Write out each line of the listing as it stands, without the images.

##############################

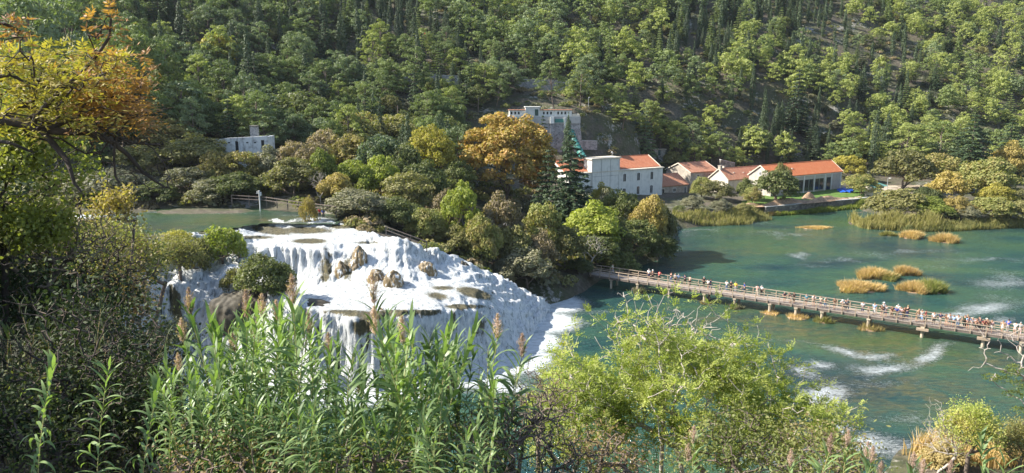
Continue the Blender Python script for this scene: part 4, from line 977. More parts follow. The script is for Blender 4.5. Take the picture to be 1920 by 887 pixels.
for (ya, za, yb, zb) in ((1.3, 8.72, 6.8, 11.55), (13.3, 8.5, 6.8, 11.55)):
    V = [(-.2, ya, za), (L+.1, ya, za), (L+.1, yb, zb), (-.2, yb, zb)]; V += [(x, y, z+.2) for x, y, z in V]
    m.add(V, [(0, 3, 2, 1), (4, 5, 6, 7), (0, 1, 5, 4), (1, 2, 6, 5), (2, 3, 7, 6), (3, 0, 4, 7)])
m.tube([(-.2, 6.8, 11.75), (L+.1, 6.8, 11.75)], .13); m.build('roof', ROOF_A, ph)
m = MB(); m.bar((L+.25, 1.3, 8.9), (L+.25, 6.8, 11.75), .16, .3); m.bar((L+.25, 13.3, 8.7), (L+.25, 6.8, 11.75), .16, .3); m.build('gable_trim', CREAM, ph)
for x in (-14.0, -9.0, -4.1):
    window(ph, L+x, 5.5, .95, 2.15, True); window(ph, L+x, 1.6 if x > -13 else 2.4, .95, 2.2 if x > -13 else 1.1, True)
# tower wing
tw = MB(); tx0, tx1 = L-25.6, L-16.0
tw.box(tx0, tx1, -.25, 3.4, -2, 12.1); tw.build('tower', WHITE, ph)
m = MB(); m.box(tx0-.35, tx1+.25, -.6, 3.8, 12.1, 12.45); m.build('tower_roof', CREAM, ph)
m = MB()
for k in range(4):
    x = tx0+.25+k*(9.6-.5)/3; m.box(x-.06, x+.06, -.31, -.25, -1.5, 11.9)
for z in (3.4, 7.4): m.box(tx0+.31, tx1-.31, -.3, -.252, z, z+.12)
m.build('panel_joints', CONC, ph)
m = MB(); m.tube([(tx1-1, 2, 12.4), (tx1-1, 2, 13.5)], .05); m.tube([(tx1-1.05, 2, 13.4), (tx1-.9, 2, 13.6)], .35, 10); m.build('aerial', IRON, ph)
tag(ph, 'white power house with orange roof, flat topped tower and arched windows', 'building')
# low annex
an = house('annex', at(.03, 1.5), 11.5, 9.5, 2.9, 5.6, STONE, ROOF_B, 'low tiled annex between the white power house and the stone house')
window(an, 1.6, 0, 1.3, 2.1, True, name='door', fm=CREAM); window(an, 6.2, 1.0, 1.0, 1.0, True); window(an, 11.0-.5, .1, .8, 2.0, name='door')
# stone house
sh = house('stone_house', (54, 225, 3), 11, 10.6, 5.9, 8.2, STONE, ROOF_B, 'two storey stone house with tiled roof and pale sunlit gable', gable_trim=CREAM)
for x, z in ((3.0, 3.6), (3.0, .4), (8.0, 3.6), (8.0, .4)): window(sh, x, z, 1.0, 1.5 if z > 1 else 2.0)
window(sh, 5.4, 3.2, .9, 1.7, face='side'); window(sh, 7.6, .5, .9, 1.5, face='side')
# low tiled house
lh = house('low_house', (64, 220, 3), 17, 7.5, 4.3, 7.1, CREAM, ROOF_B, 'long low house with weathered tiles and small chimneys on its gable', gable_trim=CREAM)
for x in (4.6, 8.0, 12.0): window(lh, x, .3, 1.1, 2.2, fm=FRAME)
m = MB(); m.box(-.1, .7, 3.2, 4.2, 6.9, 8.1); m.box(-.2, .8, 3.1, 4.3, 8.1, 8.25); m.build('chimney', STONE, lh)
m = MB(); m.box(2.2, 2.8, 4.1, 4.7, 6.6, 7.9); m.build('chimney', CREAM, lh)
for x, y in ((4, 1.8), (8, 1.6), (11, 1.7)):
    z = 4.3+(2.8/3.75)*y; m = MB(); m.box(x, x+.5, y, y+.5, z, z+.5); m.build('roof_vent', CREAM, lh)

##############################

» Final result:
Continue the Blender Python script for this scene: part 4, from line 977. More parts follow. The script is for Blender 4.5. Take the picture to be 1920 by 887 pixels.
for (ya, za, yb, zb) in ((1.3, 8.72, 6.8, 11.55), (13.3, 8.5, 6.8, 11.55)):
    V = [(-.2, ya, za), (L+.1, ya, za), (L+.1, yb, zb), (-.2, yb, zb)]; V += [(x, y, z+.2) for x, y, z in V]
    m.add(V, [(0, 3, 2, 1), (4, 5, 6, 7), (0, 1, 5, 4), (1, 2, 6, 5), (2, 3, 7, 6), (3, 0, 4, 7)])
m.tube([(-.2, 6.8, 11.75), (L+.1, 6.8, 11.75)], .13); m.build('roof', ROOF_A, ph)
m = MB(); m.bar((L+.25, 1.3, 8.9), (L+.25, 6.8, 11.75), .16, .3); m.bar((L+.25, 13.3, 8.7), (L+.25, 6.8, 11.75), .16, .3); m.build('gable_trim', CREAM, ph)
for x in (-14.0, -9.0, -4.1):
    window(ph, L+x, 5.5, .95, 2.15, True); window(ph, L+x, 1.6 if x > -13 else 2.4, .95, 2.2 if x > -13 else 1.1, True)
# tower wing
tw = MB(); tx0, tx1 = L-25.6, L-16.0
tw.box(tx0, tx1, -.25, 3.4, -2, 12.1); tw.build('tower', WHITE, ph)
m = MB(); m.box(tx0-.35, tx1+.25, -.6, 3.8, 12.1, 12.45); m.build('tower_roof', CREAM, ph)
m = MB()
for k in range(4):
    x = tx0+.25+k*(9.6-.5)/3; m.box(x-.06, x+.06, -.31, -.25, -1.5, 11.9)
for z in (3.4, 7.4): m.box(tx0+.31, tx1-.31, -.3, -.252, z, z+.12)
m.build('panel_joints', CONC, ph)
m = MB(); m.tube([(tx1-1, 2, 12.4), (tx1-1, 2, 13.5)], .05); m.tube([(tx1-1.05, 2, 13.4), (tx1-.9, 2, 13.6)], .35, 10); m.build('aerial', IRON, ph)
tag(ph, 'white power house with orange roof, flat topped tower and arched windows', 'building')
# low annex
an = house('annex', at(.03, 1.5), 11.5, 9.5, 2.9, 5.6, STONE, ROOF_B, 'low tiled annex between the white power house and the stone house')
window(an, 1.6, 0, 1.3, 2.1, True, name='door', fm=CREAM); window(an, 6.2, 1.0, 1.0, 1.0, True); window(an, 11.0-.5, .1, .8, 2.0, name='door')
# stone house
sh = house('stone_house', (54, 225, 3), 11, 10.6, 5.9, 8.2, STONE, ROOF_B, 'two storey stone house with tiled roof and pale sunlit gable', gable_trim=CREAM)
for x, z in ((3.0, 3.6), (3.0, .4), (8.0, 3.6), (8.0, .4)): window(sh, x, z, 1.0, 1.5 if z > 1 else 2.0)
window(sh, 5.4, 3.2, .9, 1.7, face='side'); window(sh, 7.6, .5, .9, 1.5, face='side')
# low tiled house
lh = house('low_house', (64, 220, 3), 17, 7.5, 4.3, 7.1, CREAM, ROOF_B, 'long low house with weathered tiles and small chimneys on its gable', gable_trim=CREAM)
for x in (4.6, 8.0, 12.0): window(lh, x, .3, 1.1, 2.2, fm=FRAME)
m = MB(); m.box(-.1, .7, 3.2, 4.2, 6.9, 8.1); m.box(-.2, .8, 3.1, 4.3, 8.1, 8.25); m.build('chimney', STONE, lh)
m = MB(); m.box(2.2, 2.8, 4.1, 4.7, 6.6, 7.9); m.build('chimney', CREAM, lh)
for x, y in ((4, 1.8), (8, 1.6), (11, 1.7)):
    z = 4.3+(2.8/3.75)*y; m = MB(); m.box(x, x+.5, y, y+.5, z, z+.5); m.build('roof_vent', CREAM, lh)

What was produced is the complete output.